When can the courts rule on the legality of future behaviour?
4 August 2015
Kent & others v Arun District Council and others [2015] EWHC 2295 – read judgment
Iain O’Donnell of 1COR acted for the Council in this case: he played no part in the writing of this post.
This case concerned the application of the law in relation to future conduct, in particular, the role of the judicial review procedure in determining what precisely is meant by the prohibition on the selling of live animals under the Pet Animals Act 1951.
This is a detailed statutory provision inspired by welfare and conservation concerns. It has a complicated legislative history, and essentially the judge hearing the application was being asked to decide whether certain future activities might be caught by it.
For the record, the statute was introduced to protect the welfare of animals sold as pets.
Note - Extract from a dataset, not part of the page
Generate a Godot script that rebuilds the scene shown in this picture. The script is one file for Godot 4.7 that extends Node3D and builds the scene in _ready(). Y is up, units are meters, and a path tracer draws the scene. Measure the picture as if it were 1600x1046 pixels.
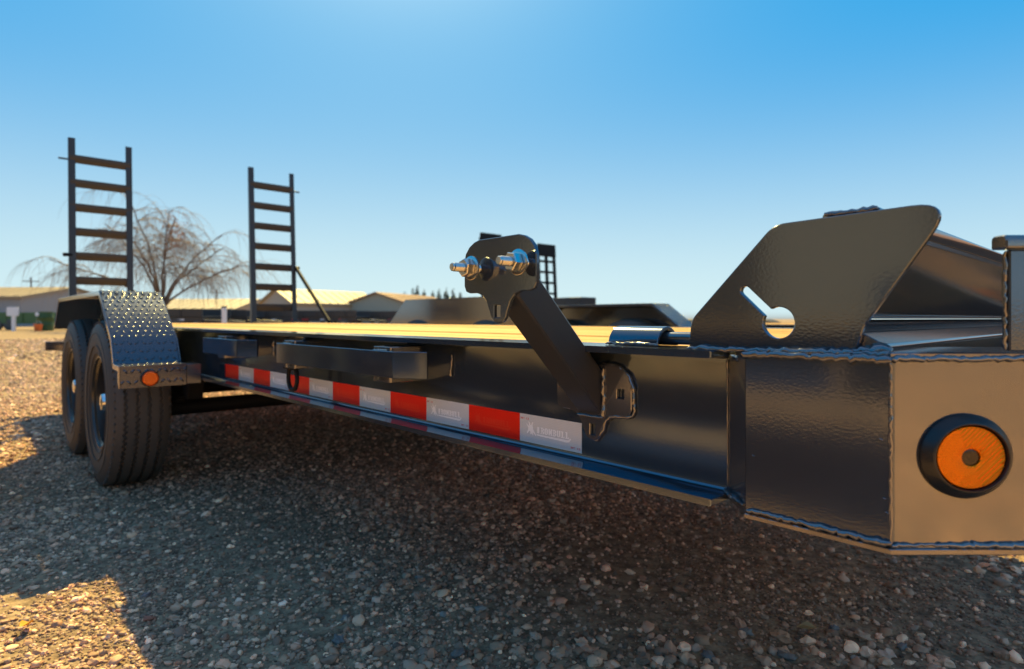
extends Node3D
# A dark equipment trailer on a gravel yard, seen along its side against the sun.

const BACK := 2.0          # outer width of the trailer frame
const EXPOSURE := 2.05       # the photograph is exposed a little for the shade
const GROUND := 0.013      # the gravel lies this much above the zero of heights
const DECK := 0.728        # height of the top flange
var rng := RandomNumberGenerator.new()
var M := {}                # materials by name
var taken := {}            # names already used at top level


# ------------------------------------------------------------------ mesh builder
class MB:
	var p := PackedVector3Array()
	var n := PackedVector3Array()
	var uv := PackedVector2Array()
	var col := PackedColorArray()
	var tint := Color.WHITE

	func tri(a: Vector3, b: Vector3, c: Vector3, na := Vector3.ZERO, nb := Vector3.ZERO, nc := Vector3.ZERO, ua := Vector2.ZERO, ub := Vector2.ZERO, uc := Vector2.ZERO) -> void:
		p.append(a); p.append(b); p.append(c)
		n.append(na); n.append(nb); n.append(nc)
		uv.append(ua); uv.append(ub); uv.append(uc)
		col.append(tint); col.append(tint); col.append(tint)

	func quad(a: Vector3, b: Vector3, c: Vector3, d: Vector3, ua := Vector2.ZERO, ub := Vector2(1, 0), uc := Vector2(1, 1), ud := Vector2(0, 1)) -> void:
		tri(a, b, c, Vector3.ZERO, Vector3.ZERO, Vector3.ZERO, ua, ub, uc)
		tri(a, c, d, Vector3.ZERO, Vector3.ZERO, Vector3.ZERO, ua, uc, ud)

	# orients one closed solid (triangles from index `from`) outwards, clockwise fronts
	func close(from: int, open := false) -> void:
		var vol := 0.0
		var c := Vector3.ZERO
		var cnt := p.size() - from
		if cnt == 0:
			return
		for i in range(from, p.size()):
			c += p[i]
		c /= float(cnt)
		for i in range(from, p.size(), 3):
			vol += (p[i] - c).cross(p[i + 1] - c).dot(p[i + 2] - c)
		var flip := vol > 0.0
		if flip:
			for i in range(from, p.size(), 3):
				var t := p[i + 1]; p[i + 1] = p[i + 2]; p[i + 2] = t
				var tn := n[i + 1]; n[i + 1] = n[i + 2]; n[i + 2] = tn
				var tu := uv[i + 1]; uv[i + 1] = uv[i + 2]; uv[i + 2] = tu
		for i in range(from, p.size(), 3):
			var g := -(p[i + 1] - p[i]).cross(p[i + 2] - p[i]).normalized()
			for k in 3:
				if n[i + k] == Vector3.ZERO:
					n[i + k] = g
				elif n[i + k].dot(g) < 0.0:
					n[i + k] = -n[i + k]

	func box(xf: Transform3D, s: Vector3, b := 0.0, us := 1.0) -> void:
		var f := p.size()
		var h := s * 0.5
		b = minf(b, minf(h.x, minf(h.y, h.z)) * 0.9)
		for ax in 3:
			var a1 := (ax + 1) % 3
			var a2 := (ax + 2) % 3
			for sg in [-1.0, 1.0]:
				var q: Array[Vector3] = []
				for k in 4:
					var v := Vector3.ZERO
					v[ax] = sg * h[ax]
					v[a1] = (-1.0 if k == 0 or k == 3 else 1.0) * (h[a1] - b)
					v[a2] = (-1.0 if k < 2 else 1.0) * (h[a2] - b)
					q.append(v)
				var order := [0, 1, 2, 3] if sg > 0 else [3, 2, 1, 0]
				var w: Array[Vector3] = []
				var u: Array[Vector2] = []
				for k in order:
					w.append(xf * q[k])
					u.append(Vector2(q[k][a1], q[k][a2]) * us)
				quad(w[0], w[1], w[2], w[3], u[0], u[1], u[2], u[3])
		if b > 0.0:
			for ax in 3:
				var a1 := (ax + 1) % 3
				var a2 := (ax + 2) % 3
				for s1 in [-1.0, 1.0]:
					for s2 in [-1.0, 1.0]:
						var va := Vector3.ZERO
						var vb := Vector3.ZERO
						va[a1] = s1 * h[a1]; va[a2] = s2 * (h[a2] - b)
						vb[a1] = s1 * (h[a1] - b); vb[a2] = s2 * h[a2]
						var lo := va; var hi := va; var lo2 := vb; var hi2 := vb
						lo[ax] = -(h[ax] - b); hi[ax] = h[ax] - b
						lo2[ax] = -(h[ax] - b); hi2[ax] = h[ax] - b
						if s1 * s2 > 0:
							quad(xf * lo, xf * lo2, xf * hi2, xf * hi)
						else:
							quad(xf * hi, xf * hi2, xf * lo2, xf * lo)
			for sx in [-1.0, 1.0]:
				for sy in [-1.0, 1.0]:
					for sz in [-1.0, 1.0]:
						var a := xf * Vector3(sx * h.x, sy * (h.y - b), sz * (h.z - b))
						var c2 := xf * Vector3(sx * (h.x - b), sy * h.y, sz * (h.z - b))
						var d := xf * Vector3(sx * (h.x - b), sy * (h.y - b), sz * h.z)
						if sx * sy * sz > 0:
							tri(a, c2, d)
						else:
							tri(a, d, c2)
		close(f)

	static func inset(o: PackedVector2Array, d: float) -> PackedVector2Array:
		var out := PackedVector2Array()
		var m := o.size()
		var area := 0.0
		for i in m:
			area += o[i].cross(o[(i + 1) % m])
		var sg := 1.0 if area > 0 else -1.0
		for i in m:
			var e1 := (o[i] - o[(i + m - 1) % m]).normalized()
			var e2 := (o[(i + 1) % m] - o[i]).normalized()
			var n1 := Vector2(-e1.y, e1.x) * sg
			var n2 := Vector2(-e2.y, e2.x) * sg
			var b := n1 + n2
			b = b / maxf(0.35, b.length_squared()) * 2.0 if b.length_squared() > 0.0 else n1
			out.append(o[i] + b * d)
		return out

	func _wall(o: PackedVector2Array, xf: Transform3D, z0: float, z1: float, o1: PackedVector2Array, us: float, outward: float) -> void:
		var m := o.size()
		var run := 0.0
		for i in m:
			var j := (i + 1) % m
			var e := (o[j] - o[i])
			var ep := (o[i] - o[(i + m - 1) % m]).normalized()
			var en := (o[(j + 1) % m] - o[j]).normalized()
			var ed := e.normalized()
			var ni := Vector2(ed.y, -ed.x)
			var na := ni
			var nb := ni
			if ep.dot(ed) > 0.8:
				na = (ni + Vector2(ep.y, -ep.x)).normalized()
			if en.dot(ed) > 0.8:
				nb = (ni + Vector2(en.y, -en.x)).normalized()
			var l := e.length()
			var A := xf * Vector3(o[i].x, o[i].y, z0)
			var B := xf * Vector3(o[j].x, o[j].y, z0)
			var C := xf * Vector3(o1[j].x, o1[j].y, z1)
			var D := xf * Vector3(o1[i].x, o1[i].y, z1)
			var NA := (xf.basis * Vector3(na.x, na.y, 0) * outward).normalized()
			var NB := (xf.basis * Vector3(nb.x, nb.y, 0) * outward).normalized()
			if absf(o[i].x - o1[i].x) + absf(o[i].y - o1[i].y) > 1e-7:
				NA = Vector3.ZERO; NB = Vector3.ZERO
			var u0 := Vector2(run * us, z0 * us); var u1 := Vector2((run + l) * us, z0 * us)
			var u2 := Vector2((run + l) * us, z1 * us); var u3 := Vector2(run * us, z1 * us)
			tri(A, B, C, NA, NB, NB, u0, u1, u2)
			tri(A, C, D, NA, NB, NA, u0, u2, u3)
			run += l

	# outline in xf.x / xf.y, pushed from z0 to z1 along xf.z; holes are cut right through
	func prism(o: PackedVector2Array, xf: Transform3D, z0: float, z1: float, bev := 0.0, holes: Array = [], us := 1.0) -> void:
		var f := p.size()
		if Geometry2D.is_polygon_clockwise(o):
			o = o.duplicate(); o.reverse()
		var zs := [z0, z1] if z0 < z1 else [z1, z0]
		var capo := inset(o, bev) if bev > 0 else o
		_wall(o, xf, zs[0] + bev, zs[1] - bev, o, us, 1.0)
		if bev > 0:
			_wall(capo, xf, zs[0], zs[0] + bev, o, us, 1.0)
			_wall(o, xf, zs[1] - bev, zs[1], capo, us, 1.0)
		var pieces: Array = [capo]
		for hole in holes:
			var ho: PackedVector2Array = hole
			if not Geometry2D.is_polygon_clockwise(ho):
				ho = ho.duplicate(); ho.reverse()
			var lo := inset(ho, -bev) if bev > 0 else ho
			_wall(ho, xf, zs[0] + bev, zs[1] - bev, ho, us, 1.0)
			if bev > 0:
				_wall(lo, xf, zs[0], zs[0] + bev, ho, us, 1.0)
				_wall(ho, xf, zs[1] - bev, zs[1], lo, us, 1.0)
			var cx := 0.0
			for q in lo:
				cx += q.x
			cx /= lo.size()
			var next: Array = []
			for piece in pieces:
				for half in [[cx - 9.0, cx], [cx, cx + 9.0]]:
					var r := PackedVector2Array([Vector2(half[0], -9), Vector2(half[1], -9), Vector2(half[1], 9), Vector2(half[0], 9)])
					for part in Geometry2D.intersect_polygons(piece, r):
						for done in Geometry2D.clip_polygons(part, lo):
							next.append(done)
			pieces = next
		for piece in pieces:
			var idx := Geometry2D.triangulate_polygon(piece)
			for i in range(0, idx.size(), 3):
				var a: Vector2 = piece[idx[i]]
				var b: Vector2 = piece[idx[i + 1]]
				var c: Vector2 = piece[idx[i + 2]]
				if (b - a).cross(c - a) < 0:
					var t := b; b = c; c = t
				tri(xf * Vector3(a.x, a.y, zs[1]), xf * Vector3(b.x, b.y, zs[1]), xf * Vector3(c.x, c.y, zs[1]), Vector3.ZERO, Vector3.ZERO, Vector3.ZERO, a * us, b * us, c * us)
				tri(xf * Vector3(a.x, a.y, zs[0]), xf * Vector3(c.x, c.y, zs[0]), xf * Vector3(b.x, b.y, zs[0]), Vector3.ZERO, Vector3.ZERO, Vector3.ZERO, a * us, c * us, b * us)
		close(f)

	func tube(path: PackedVector3Array, radii: PackedFloat32Array, sides := 8, closed := false, caps := true) -> void:
		var f := p.size()
		var m := path.size()
		var rings: Array = []
		var t0 := (path[1] - path[0]).normalized()
		var side := t0.cross(Vector3.UP if absf(t0.y) < 0.9 else Vector3.RIGHT).normalized()
		for i in m:
			var a := path[(i + m - 1) % m] if closed or i > 0 else path[0]
			var b := path[(i + 1) % m] if closed or i < m - 1 else path[m - 1]
			var t := (b - a).normalized()
			side = (side - t * side.dot(t)).normalized()
			var up := t.cross(side)
			var ring: Array[Vector3] = []
			for k in sides:
				var w := TAU * k / sides
				ring.append(side * cos(w) + up * sin(w))
			rings.append(ring)
		var segs := m if closed else m - 1
		for i in segs:
			var j := (i + 1) % m
			for k in sides:
				var l := (k + 1) % sides
				var A: Vector3 = path[i] + rings[i][k] * radii[i]
				var B: Vector3 = path[i] + rings[i][l] * radii[i]
				var C: Vector3 = path[j] + rings[j][l] * radii[j]
				var D: Vector3 = path[j] + rings[j][k] * radii[j]
				tri(A, B, C, rings[i][k], rings[i][l], rings[j][l])
				tri(A, C, D, rings[i][k], rings[j][l], rings[j][k])
		if caps and not closed:
			for e in [0, m - 1]:
				for k in range(1, sides - 1):
					var A: Vector3 = path[e] + rings[e][0] * radii[e]
					var B: Vector3 = path[e] + rings[e][k] * radii[e]
					var C: Vector3 = path[e] + rings[e][k + 1] * radii[e]
					if e == 0:
						tri(A, C, B)
					else:
						tri(A, B, C)
		close(f)

	# profile of (along, radius) turned about xf.z
	func lathe(prof: PackedVector2Array, xf: Transform3D, segs := 32, waved: Dictionary = {}, amp := 0.0) -> void:
		var f := p.size()
		var m := prof.size()
		for i in m - 1:
			var e := (prof[i + 1] - prof[i]).normalized()
			var nn := Vector2(e.y, -e.x)
			var na := nn
			var nb := nn
			if i > 0:
				var ep := (prof[i] - prof[i - 1]).normalized()
				if ep.dot(e) > 0.75:
					na = (nn + Vector2(ep.y, -ep.x)).normalized()
			if i < m - 2:
				var en := (prof[i + 2] - prof[i + 1]).normalized()
				if en.dot(e) > 0.75:
					nb = (nn + Vector2(en.y, -en.x)).normalized()
			for k in segs:
				var w0 := TAU * k / segs
				var w1 := TAU * (k + 1) / segs
				var r0 := Vector3(cos(w0), sin(w0), 0)
				var r1 := Vector3(cos(w1), sin(w1), 0)
				var a0 := prof[i].x; var a1 := prof[i].x
				var b0 := prof[i + 1].x; var b1 := prof[i + 1].x
				if waved:
					var z0 := amp if k % 2 == 0 else -amp
					if waved.has(i):
						a0 += z0; a1 -= z0
					if waved.has(i + 1):
						b0 += z0; b1 -= z0
				var A := xf * (r0 * prof[i].y + Vector3(0, 0, a0))
				var B := xf * (r1 * prof[i].y + Vector3(0, 0, a1))
				var C := xf * (r1 * prof[i + 1].y + Vector3(0, 0, b1))
				var D := xf * (r0 * prof[i + 1].y + Vector3(0, 0, b0))
				var N0 := (xf.basis * (r0 * na.y + Vector3(0, 0, na.x))).normalized()
				var N1 := (xf.basis * (r1 * na.y + Vector3(0, 0, na.x))).normalized()
				var N2 := (xf.basis * (r1 * nb.y + Vector3(0, 0, nb.x))).normalized()
				var N3 := (xf.basis * (r0 * nb.y + Vector3(0, 0, nb.x))).normalized()
				var u0 := Vector2(0.5 + r0.x * 0.5 * prof[i].y / 0.04, 0.5 + r0.y * 0.5 * prof[i].y / 0.04)
				if prof[i].y > 1e-6:
					tri(A, B, C, N0, N1, N2, u0, u0, u0)
				if prof[i + 1].y > 1e-6:
					tri(A, C, D, N0, N2, N3, u0, u0, u0)
		close(f)

	# a low dome on the plane of xf.x / xf.y
	func dome(xf: Transform3D, rx: float, ry: float, hgt: float, k1 := 8) -> void:
		var f := p.size()
		for k in k1:
			var w0 := TAU * k / k1
			var w1 := TAU * (k + 1) / k1
			var a := Vector3(cos(w0) * rx, sin(w0) * ry, -0.0005)
			var b := Vector3(cos(w1) * rx, sin(w1) * ry, -0.0005)
			var a2 := Vector3(cos(w0) * rx * 0.6, sin(w0) * ry * 0.6, hgt * 0.75)
			var b2 := Vector3(cos(w1) * rx * 0.6, sin(w1) * ry * 0.6, hgt * 0.75)
			var top := Vector3(0, 0, hgt)
			var na := (xf.basis * Vector3(cos(w0), sin(w0), 0.4)).normalized()
			var nb := (xf.basis * Vector3(cos(w1), sin(w1), 0.4)).normalized()
			var na2 := (xf.basis * Vector3(cos(w0), sin(w0), 1.4)).normalized()
			var nb2 := (xf.basis * Vector3(cos(w1), sin(w1), 1.4)).normalized()
			var nt := (xf.basis * Vector3(0, 0, 1)).normalized()
			tri(xf * a, xf * b, xf * b2, na, nb, nb2)
			tri(xf * a, xf * b2, xf * a2, na, nb2, na2)
			tri(xf * a2, xf * b2, xf * top, na2, nb2, nt)
		close(f)

	func mesh() -> ArrayMesh:
		var a := []
		a.resize(Mesh.ARRAY_MAX)
		a[Mesh.ARRAY_VERTEX] = p
		a[Mesh.ARRAY_NORMAL] = n
		a[Mesh.ARRAY_TEX_UV] = uv
		a[Mesh.ARRAY_COLOR] = col
		var m := ArrayMesh.new()
		m.add_surface_from_arrays(Mesh.PRIMITIVE_TRIANGLES, a)
		return m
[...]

It requires any person keeping a pet shop to be licensed by the local council, which will only license such a business if they are satisfied as to the suitability of the accommodation, nutrition and safety of the animals concerned. Section 2 bans the selling of animals in the street, including on barrows and markets.
Councils are responsible for enforcing the law in this area.
Background facts
In brief, the claimants, a local reptile and amphibian society, had arranged a meeting at a privately owned racecourse. They subsequently received notification from the owners that the meeting was to be cancelled at the behest of Arun District Council. The council referred to “a substantial risk of unlawful activity taking place at the scheduled event”, in other words, the unlicensed selling “in the course of a business” of animals as “pets in any part of a street or public place”, which is a criminal offence under Section 2 of the Act.
The Animal Protection Agency, intervening in these proceedings, had intimated to the local authority that they were concerned about the impermissible sale of animals at other similar events. They provided substantive evidence to the court that such sales were taking place at previous similar shows.
The breeders’ society sought an order to quash the Council’s decision on the following grounds –
a. That the council had no power to prohibit or procure the cancellation of the event,
b. Whether or not criminal offences are committed at such an event was a matter for a criminal court to determine and the Council had no pre-emptive powers and
c. The Council had been wrong to form the view that offences might have been committed.
Permission to proceed with the application was refused.
Reasoning behind the decision
McGowan J acknowledged that the Council, as a public body, had a duty to do what it properly could to prevent the commission of offences by legitimate means. Warning an organisation such as the racecourse that its premises might be hosting an event at which unlawful activity might take place was “an entirely proper course to have taken.”
Whilst it was not for the court to decide that there had indeed been unlawful activity at earlier events, it was fair to reach the conclusion on the evidence that the Council had acted reasonably and properly in fearing that there was a substantial risk that such activity might occur. On the material available this was a reasonable conclusion to have reached; in any event it was not arguably so unreasonable as to be the proper subject of review.
In answer to the intervener’s argument that as part of its determination of the claim, the court should interpret s. 2 of the Pet Animals Act, the judge stressed that judicial review was not the normal route for a determination of criminal behaviour. She referred to the words of Walker J in the most recent authority on the matter, (R (Haynes) v Stafford Borough Council [2006] EWHC 1366 (Admin).
the High Court has jurisdiction to make a declaration as to whether a criminal offence has been committed or may be committed in the future, but it is only to be exercised in exceptional circumstances.
…
The court should adopt an essentially flexible approach to the exercise of its declaratory jurisdiction in this field. The only rigid rule is that once criminal proceedings have begun the civil courts should not intervene. That said, other things being equal, criminal disputes, even upon pure issues of law, are best decided in criminal courts and between the parties most directly affected by their outcome.
Whilst the judge recognised the importance of the issues to the parties in this case, she was not prepared to grant the declaration sought. She understood the need for greater clarification to be made out in relation to the Pet Act, but this was not an occasion for the court to determine an act to be criminal which may not currently be in breach of the criminal law. She did suggest that efforts to persuade Parliament to “revisit this topic” could be reviewed.